| The request |
In the entries, find all lines that hold the word "Python" and copy them.

| Data for this exercise |

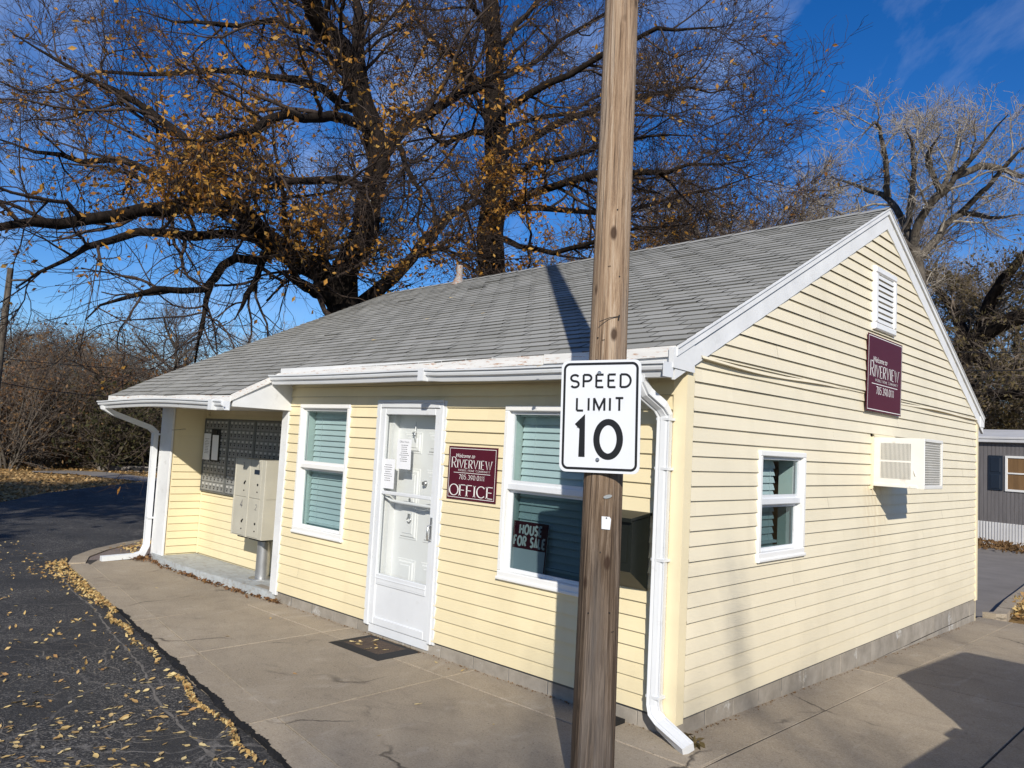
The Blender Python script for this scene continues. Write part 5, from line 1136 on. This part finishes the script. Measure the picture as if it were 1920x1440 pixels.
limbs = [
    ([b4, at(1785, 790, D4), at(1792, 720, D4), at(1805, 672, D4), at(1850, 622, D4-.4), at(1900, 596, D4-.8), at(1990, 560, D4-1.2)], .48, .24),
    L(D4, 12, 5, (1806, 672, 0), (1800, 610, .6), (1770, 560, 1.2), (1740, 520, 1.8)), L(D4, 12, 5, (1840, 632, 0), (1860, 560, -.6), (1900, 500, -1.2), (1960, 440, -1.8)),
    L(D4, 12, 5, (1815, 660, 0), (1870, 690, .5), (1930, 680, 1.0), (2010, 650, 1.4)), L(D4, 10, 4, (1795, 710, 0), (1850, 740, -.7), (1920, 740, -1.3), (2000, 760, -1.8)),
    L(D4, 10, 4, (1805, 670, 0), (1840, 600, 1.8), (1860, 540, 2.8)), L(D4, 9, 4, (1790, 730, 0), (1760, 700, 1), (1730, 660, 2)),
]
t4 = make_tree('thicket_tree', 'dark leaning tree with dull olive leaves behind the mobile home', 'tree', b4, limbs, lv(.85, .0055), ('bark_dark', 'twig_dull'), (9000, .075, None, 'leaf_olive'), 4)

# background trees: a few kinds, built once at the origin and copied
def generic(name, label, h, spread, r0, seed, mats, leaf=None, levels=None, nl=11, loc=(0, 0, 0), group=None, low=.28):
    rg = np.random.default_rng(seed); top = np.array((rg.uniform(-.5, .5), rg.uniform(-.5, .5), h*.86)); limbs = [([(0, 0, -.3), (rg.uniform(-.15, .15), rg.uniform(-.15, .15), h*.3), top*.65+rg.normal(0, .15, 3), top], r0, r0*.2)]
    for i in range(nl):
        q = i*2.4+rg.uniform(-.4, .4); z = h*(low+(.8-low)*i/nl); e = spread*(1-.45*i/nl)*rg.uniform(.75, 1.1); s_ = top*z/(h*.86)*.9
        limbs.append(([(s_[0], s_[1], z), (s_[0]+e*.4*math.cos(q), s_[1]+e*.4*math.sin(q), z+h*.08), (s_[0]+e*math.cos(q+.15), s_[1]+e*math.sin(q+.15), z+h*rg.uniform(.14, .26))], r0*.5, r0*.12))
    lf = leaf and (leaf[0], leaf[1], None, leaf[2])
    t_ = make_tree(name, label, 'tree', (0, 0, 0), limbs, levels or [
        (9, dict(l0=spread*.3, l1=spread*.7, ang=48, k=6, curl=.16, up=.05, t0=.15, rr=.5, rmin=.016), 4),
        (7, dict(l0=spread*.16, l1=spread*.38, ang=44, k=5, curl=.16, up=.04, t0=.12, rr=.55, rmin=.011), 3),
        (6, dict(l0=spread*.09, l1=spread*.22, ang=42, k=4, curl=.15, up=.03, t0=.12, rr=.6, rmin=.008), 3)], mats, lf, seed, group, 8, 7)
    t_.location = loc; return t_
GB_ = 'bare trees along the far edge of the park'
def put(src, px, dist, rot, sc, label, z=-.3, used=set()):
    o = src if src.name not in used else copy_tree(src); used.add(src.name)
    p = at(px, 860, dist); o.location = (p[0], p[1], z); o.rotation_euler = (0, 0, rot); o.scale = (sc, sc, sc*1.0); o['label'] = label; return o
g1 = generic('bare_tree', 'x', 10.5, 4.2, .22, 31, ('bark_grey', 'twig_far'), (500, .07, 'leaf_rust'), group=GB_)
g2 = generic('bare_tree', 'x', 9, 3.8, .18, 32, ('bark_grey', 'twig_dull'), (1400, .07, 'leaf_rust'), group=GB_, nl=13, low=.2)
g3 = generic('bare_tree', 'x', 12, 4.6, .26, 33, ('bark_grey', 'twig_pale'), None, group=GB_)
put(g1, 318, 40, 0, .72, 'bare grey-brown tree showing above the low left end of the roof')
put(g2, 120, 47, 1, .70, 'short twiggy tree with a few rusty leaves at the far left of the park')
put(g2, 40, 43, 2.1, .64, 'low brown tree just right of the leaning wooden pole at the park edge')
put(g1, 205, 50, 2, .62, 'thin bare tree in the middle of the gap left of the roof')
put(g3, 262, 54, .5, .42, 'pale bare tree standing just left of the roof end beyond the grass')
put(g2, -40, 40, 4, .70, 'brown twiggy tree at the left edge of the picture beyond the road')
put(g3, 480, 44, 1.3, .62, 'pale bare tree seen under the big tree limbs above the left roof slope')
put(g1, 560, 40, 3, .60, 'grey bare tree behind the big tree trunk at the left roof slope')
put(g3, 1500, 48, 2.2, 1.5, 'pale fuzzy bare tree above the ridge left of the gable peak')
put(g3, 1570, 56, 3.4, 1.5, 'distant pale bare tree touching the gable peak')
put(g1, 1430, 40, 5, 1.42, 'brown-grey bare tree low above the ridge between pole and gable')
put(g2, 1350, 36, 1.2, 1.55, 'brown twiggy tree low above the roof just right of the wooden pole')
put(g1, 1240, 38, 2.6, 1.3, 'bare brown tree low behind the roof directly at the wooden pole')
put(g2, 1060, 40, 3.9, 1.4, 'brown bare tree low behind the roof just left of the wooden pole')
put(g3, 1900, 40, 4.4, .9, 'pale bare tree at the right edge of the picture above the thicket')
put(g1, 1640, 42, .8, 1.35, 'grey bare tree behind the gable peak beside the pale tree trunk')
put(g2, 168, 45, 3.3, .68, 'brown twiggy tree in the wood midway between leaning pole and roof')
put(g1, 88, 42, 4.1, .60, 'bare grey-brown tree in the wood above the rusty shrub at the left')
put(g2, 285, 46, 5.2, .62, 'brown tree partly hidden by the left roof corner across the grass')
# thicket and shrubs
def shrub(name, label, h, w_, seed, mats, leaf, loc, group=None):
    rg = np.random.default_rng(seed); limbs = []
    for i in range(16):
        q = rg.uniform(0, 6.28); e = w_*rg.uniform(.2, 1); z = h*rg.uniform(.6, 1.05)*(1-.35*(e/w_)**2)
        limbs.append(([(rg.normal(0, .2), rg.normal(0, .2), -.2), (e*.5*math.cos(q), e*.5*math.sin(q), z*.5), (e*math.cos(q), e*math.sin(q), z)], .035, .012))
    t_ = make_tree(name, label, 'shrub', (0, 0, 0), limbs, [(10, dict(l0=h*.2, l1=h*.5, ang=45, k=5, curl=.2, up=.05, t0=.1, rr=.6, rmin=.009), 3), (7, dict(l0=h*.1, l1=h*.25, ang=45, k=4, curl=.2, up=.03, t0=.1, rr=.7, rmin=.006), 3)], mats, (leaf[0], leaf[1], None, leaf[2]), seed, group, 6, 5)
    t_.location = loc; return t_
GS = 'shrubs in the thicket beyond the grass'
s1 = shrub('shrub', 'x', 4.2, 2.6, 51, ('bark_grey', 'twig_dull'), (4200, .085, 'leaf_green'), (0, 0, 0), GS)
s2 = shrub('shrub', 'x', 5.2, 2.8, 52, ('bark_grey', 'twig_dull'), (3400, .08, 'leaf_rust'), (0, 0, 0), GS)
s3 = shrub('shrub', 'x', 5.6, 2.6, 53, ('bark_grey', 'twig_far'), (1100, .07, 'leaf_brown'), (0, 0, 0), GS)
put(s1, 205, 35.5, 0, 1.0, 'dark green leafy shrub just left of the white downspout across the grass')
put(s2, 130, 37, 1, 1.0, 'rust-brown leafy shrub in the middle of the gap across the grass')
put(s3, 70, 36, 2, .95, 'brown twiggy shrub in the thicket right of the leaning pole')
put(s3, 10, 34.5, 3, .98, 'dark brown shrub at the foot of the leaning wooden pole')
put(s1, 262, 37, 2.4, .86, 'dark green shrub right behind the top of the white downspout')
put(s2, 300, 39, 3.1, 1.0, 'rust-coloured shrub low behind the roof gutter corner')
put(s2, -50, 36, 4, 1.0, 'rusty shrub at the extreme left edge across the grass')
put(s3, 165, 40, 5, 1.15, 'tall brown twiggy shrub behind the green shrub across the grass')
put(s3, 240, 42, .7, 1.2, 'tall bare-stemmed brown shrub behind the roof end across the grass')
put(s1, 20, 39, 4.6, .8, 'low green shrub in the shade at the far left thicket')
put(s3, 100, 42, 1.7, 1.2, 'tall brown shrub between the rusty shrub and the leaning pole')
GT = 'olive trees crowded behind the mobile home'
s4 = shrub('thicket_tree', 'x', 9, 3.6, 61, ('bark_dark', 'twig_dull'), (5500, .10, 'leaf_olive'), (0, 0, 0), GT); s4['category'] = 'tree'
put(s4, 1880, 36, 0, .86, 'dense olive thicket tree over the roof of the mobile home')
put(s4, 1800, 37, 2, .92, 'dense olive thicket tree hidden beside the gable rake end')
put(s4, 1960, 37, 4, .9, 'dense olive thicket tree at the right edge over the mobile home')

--

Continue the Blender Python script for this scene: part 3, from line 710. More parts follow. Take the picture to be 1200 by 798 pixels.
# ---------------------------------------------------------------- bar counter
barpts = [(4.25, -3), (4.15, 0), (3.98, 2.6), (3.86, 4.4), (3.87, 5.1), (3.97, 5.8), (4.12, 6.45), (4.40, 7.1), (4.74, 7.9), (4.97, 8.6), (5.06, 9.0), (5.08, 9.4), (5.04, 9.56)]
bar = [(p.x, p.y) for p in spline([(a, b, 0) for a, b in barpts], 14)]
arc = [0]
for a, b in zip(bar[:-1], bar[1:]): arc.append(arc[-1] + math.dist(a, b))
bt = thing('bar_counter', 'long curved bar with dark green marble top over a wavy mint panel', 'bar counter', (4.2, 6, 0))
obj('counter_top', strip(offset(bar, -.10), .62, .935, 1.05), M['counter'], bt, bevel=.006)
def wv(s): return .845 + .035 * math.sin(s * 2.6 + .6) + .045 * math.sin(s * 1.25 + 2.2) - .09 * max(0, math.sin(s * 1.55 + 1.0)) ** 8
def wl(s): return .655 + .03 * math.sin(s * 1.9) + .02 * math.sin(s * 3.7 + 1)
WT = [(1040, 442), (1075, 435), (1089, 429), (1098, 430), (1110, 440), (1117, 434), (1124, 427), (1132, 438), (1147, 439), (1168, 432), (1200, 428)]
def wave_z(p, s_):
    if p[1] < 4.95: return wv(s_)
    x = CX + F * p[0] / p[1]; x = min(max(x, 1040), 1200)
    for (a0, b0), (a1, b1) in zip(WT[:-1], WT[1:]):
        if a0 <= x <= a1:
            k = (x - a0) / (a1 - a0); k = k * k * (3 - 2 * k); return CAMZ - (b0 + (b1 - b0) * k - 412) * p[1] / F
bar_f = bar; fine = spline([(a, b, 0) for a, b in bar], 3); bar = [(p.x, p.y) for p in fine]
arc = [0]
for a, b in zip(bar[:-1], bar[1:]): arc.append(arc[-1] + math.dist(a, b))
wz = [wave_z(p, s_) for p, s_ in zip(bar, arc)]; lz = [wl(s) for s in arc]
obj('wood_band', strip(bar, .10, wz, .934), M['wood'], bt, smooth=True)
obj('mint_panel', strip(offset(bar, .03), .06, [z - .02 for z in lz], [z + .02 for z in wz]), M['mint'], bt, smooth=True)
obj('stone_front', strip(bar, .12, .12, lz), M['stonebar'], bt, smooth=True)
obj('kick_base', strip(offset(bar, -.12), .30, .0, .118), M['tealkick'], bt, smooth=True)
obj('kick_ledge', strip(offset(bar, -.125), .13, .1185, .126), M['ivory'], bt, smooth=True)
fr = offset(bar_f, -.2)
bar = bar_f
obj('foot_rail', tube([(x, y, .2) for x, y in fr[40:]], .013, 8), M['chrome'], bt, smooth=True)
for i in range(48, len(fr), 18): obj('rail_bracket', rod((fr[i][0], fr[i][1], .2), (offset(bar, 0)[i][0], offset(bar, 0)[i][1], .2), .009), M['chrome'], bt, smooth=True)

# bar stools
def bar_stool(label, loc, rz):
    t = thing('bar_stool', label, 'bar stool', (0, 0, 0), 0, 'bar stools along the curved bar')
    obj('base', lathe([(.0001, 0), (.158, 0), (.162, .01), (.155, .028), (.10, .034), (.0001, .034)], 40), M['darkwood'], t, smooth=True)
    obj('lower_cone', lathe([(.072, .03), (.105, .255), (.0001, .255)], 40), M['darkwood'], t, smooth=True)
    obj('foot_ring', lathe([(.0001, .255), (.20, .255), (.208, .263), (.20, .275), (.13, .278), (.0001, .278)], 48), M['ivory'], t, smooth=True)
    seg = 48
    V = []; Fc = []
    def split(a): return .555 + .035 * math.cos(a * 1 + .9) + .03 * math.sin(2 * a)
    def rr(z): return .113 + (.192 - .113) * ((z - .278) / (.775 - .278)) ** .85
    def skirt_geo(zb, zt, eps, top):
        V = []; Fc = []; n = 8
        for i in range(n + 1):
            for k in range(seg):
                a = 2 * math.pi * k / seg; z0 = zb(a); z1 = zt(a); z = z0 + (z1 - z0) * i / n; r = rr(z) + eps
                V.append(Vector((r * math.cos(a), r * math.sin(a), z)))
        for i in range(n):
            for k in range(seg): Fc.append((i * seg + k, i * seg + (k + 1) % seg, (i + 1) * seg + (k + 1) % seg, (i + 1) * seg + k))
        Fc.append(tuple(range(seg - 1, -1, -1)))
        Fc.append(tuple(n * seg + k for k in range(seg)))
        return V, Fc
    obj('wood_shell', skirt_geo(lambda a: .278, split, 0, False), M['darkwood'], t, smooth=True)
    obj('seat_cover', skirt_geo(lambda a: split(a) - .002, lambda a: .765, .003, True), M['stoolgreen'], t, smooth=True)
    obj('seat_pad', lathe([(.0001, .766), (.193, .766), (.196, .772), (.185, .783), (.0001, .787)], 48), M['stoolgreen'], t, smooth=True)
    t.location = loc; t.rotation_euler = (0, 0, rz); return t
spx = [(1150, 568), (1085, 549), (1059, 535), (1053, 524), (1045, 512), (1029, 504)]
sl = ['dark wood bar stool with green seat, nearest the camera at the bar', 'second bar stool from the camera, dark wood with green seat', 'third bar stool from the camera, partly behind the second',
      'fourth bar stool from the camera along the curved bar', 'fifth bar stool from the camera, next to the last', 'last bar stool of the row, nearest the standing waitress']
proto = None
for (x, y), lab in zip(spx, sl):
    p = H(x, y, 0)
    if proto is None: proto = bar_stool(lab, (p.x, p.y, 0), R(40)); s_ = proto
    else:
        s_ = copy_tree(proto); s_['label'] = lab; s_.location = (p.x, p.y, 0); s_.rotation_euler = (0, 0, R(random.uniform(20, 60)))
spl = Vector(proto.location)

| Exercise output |
The Blender Python script for this scene continues. Write part 5, from line 1136 on. This part finishes the script. Measure the picture as if it were 1920x1440 pixels.
Continue the Blender Python script for this scene: part 3, from line 710. More parts follow. Take the picture to be 1200 by 798 pixels.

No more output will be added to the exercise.